Technology stewarding in the background

Even when technology is not the focus, a number of tasks require attention. These include:

Supporting new members in their use of the community’s technology

· How many new members do you have per month? The more new members, the more resources you need to consider for on-boarding them on the community’s technologies.

Identifying and spreading good technology practices

· What practices has your community developed, especially ones that might be going unnoticed? Find and share them to increase the overall community’s ability to use technology.

Supporting community experimentation

· Is your community changing? Is it curious about new tools? Consider how you will support technology experimentation to meet these needs without disrupting the whole community.

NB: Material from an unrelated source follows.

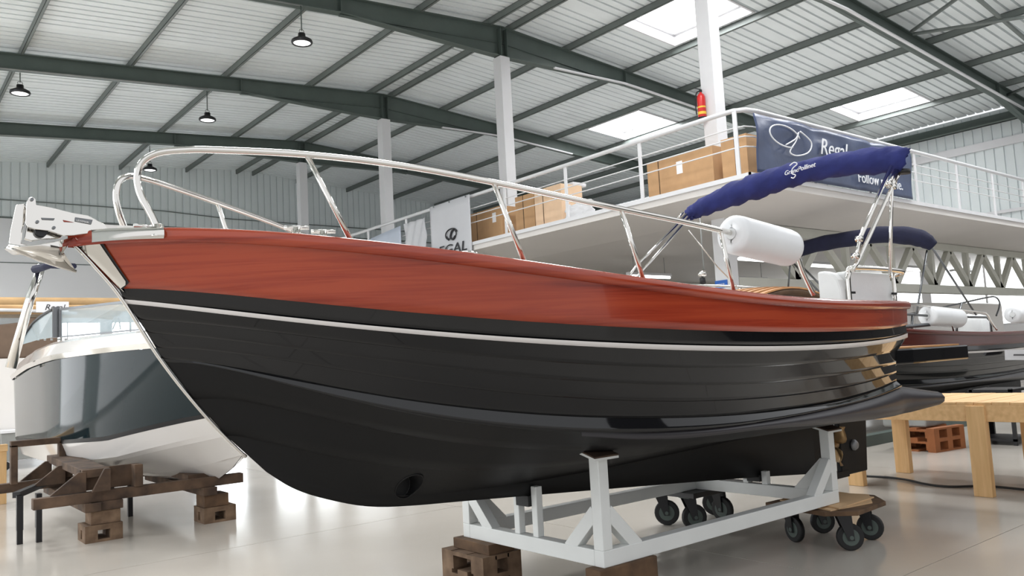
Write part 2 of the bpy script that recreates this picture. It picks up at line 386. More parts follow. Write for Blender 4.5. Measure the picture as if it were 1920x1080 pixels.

Attending to community boundaries created by technology

· Tools create boundaries both by their nature (having to log in to more than one tool, for example) and by communities’ uses of them. Are individual preferences for one tool over another having an impact on your community? Are technical barriers preventing widespread adoption? Who can access what?

Assuring continuity across technology disruptions

· What are your practices for testing new tools? For system back up? Who has administrative permissions for tools? For making sure vendors get paid on time and domain registrations don’t lapse? Consider how to “keep the lights on” over time.

Part IV – Future
Chapters 11-12

The final chapters are two parts of an essay on the future of technology stewardship. While there are no specific action items for you as a steward, you may wish to use these chapters to begin defining what technology stewarding will look like in your community going forward.

Chapter 11 returns to the theme of Chapter 1—the mutual influence between communities and technologies—and projects this theme into the future by looking at current trends.

Chapter 12 outlines a learning agenda for technology stewardship as an emerging practice with implications for communities at various levels of scale—from very local technology decisions to the enabling of communities that can span the globe.